• **Given request**:
Find every line with "part" in it, then report how many there are and nothing more.

——————————

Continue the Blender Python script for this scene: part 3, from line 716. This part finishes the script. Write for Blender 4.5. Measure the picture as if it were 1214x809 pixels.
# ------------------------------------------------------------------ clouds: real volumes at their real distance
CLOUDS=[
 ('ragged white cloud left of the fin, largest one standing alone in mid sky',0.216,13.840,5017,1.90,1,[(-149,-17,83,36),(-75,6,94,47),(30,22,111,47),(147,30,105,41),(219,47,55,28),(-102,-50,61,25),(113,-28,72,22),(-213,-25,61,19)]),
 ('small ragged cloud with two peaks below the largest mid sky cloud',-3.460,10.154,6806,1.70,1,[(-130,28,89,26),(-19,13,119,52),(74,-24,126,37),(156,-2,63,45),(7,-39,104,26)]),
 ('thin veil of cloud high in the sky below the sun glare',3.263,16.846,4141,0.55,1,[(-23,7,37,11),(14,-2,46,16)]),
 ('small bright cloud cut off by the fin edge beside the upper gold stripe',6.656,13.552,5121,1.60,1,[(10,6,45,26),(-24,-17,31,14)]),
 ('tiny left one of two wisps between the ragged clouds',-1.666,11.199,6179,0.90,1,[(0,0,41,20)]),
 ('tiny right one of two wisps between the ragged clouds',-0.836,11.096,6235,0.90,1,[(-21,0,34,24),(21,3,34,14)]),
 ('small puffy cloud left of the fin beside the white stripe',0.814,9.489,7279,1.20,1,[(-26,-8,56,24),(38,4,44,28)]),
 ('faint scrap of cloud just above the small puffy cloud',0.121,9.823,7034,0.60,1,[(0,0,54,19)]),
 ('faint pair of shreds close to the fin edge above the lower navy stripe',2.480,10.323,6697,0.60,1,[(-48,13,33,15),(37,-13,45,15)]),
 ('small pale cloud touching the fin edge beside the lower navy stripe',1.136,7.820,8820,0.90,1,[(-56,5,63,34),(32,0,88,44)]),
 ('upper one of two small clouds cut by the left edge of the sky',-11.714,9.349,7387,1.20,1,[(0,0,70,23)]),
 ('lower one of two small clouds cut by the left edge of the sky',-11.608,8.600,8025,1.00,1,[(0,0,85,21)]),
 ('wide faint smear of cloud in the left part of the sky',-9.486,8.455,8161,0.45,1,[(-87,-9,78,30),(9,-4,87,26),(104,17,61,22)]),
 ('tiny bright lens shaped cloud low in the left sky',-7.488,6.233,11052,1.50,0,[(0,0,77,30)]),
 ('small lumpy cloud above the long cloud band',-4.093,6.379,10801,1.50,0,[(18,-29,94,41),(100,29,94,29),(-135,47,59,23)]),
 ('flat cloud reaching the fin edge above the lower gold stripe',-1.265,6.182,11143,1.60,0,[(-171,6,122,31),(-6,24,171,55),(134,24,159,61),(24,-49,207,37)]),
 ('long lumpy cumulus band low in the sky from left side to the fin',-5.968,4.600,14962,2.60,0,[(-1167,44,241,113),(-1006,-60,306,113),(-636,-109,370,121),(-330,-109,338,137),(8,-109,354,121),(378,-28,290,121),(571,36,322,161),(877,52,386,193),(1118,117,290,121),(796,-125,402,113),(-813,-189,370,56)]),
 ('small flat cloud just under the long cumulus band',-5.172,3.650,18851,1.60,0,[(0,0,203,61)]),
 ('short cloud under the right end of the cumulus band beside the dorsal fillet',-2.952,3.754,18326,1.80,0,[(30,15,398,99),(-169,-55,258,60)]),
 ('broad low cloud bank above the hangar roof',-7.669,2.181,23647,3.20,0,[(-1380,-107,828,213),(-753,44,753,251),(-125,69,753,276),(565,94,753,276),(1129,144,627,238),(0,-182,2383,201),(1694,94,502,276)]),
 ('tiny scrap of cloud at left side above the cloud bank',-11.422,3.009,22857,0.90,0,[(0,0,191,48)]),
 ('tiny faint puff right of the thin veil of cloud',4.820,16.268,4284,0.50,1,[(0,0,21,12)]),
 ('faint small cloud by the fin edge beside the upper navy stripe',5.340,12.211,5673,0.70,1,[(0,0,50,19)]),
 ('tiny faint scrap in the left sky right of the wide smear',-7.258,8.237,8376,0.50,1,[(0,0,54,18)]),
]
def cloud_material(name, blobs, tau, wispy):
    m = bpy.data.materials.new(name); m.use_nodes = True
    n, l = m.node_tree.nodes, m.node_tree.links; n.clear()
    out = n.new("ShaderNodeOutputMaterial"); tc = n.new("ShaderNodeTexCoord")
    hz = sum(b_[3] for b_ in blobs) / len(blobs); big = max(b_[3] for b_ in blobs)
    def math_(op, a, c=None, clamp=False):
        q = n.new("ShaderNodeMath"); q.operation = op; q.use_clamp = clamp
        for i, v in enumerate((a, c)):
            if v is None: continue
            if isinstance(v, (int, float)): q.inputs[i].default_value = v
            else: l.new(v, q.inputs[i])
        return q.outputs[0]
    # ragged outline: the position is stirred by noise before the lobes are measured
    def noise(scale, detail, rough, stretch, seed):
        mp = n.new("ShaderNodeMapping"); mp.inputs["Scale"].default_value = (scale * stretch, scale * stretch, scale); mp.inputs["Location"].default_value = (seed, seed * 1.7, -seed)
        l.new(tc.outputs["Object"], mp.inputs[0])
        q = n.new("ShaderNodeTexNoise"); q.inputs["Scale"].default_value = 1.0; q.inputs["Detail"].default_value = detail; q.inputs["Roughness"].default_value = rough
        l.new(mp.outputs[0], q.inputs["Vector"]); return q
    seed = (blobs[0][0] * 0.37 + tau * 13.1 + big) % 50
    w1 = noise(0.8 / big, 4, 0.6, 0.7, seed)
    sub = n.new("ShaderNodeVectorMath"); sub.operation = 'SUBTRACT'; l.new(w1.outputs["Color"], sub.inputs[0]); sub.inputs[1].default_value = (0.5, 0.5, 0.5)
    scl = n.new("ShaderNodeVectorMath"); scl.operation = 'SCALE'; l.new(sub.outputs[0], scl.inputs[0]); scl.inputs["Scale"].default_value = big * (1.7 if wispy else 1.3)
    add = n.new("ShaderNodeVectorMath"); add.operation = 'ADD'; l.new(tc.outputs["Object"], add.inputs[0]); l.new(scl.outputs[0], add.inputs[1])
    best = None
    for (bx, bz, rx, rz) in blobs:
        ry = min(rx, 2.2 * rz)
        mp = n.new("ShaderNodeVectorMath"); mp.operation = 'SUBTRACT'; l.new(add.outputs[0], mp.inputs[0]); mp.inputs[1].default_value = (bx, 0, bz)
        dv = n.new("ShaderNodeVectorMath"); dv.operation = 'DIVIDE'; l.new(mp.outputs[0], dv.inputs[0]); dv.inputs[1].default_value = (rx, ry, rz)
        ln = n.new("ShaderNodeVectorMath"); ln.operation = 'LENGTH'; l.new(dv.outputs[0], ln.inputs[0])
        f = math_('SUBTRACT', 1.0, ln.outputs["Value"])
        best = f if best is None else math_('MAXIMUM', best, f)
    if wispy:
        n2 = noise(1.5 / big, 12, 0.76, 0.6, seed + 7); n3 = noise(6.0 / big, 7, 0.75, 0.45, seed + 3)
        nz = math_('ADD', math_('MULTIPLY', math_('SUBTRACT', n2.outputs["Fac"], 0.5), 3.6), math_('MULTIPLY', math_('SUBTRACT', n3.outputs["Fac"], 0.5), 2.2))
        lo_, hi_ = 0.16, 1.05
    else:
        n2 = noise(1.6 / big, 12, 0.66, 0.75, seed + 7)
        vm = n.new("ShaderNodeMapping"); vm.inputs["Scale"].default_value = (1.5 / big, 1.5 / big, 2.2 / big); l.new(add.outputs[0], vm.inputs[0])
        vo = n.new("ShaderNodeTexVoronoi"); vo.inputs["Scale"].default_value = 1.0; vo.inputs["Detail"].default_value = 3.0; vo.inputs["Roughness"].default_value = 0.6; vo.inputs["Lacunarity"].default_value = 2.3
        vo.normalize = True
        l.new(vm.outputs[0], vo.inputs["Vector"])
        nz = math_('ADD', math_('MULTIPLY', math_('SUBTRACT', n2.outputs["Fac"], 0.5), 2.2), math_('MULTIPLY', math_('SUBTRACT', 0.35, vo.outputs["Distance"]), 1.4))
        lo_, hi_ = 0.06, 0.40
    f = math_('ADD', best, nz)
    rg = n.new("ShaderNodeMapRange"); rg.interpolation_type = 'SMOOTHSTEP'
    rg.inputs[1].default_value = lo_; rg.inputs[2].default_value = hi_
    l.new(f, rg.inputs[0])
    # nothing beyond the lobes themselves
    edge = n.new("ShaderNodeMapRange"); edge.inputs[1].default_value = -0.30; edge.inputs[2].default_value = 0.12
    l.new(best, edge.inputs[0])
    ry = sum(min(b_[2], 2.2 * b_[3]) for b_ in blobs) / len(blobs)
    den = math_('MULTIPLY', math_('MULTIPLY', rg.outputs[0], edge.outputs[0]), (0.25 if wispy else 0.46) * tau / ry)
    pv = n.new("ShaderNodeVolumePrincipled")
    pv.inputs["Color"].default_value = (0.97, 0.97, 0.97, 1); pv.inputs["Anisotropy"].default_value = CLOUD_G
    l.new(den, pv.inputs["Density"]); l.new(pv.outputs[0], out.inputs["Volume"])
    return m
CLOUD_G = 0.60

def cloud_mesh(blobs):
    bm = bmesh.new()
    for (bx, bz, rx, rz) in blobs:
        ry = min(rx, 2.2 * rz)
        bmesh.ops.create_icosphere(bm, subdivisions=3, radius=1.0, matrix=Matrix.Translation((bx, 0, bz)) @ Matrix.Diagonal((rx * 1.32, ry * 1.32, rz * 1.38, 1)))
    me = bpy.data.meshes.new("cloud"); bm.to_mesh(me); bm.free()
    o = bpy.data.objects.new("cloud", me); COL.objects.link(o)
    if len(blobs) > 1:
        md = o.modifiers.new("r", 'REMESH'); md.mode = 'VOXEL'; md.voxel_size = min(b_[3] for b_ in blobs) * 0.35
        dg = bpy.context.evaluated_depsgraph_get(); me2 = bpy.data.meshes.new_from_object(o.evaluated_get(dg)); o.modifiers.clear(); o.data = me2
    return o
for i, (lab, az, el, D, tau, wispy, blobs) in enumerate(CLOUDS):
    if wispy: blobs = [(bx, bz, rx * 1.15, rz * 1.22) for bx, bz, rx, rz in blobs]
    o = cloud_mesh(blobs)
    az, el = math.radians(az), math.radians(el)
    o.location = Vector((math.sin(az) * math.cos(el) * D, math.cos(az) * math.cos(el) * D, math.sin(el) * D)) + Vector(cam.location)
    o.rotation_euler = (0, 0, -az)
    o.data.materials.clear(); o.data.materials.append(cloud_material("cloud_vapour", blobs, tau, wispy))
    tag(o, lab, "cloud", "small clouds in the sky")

——————————

• **The result**:
2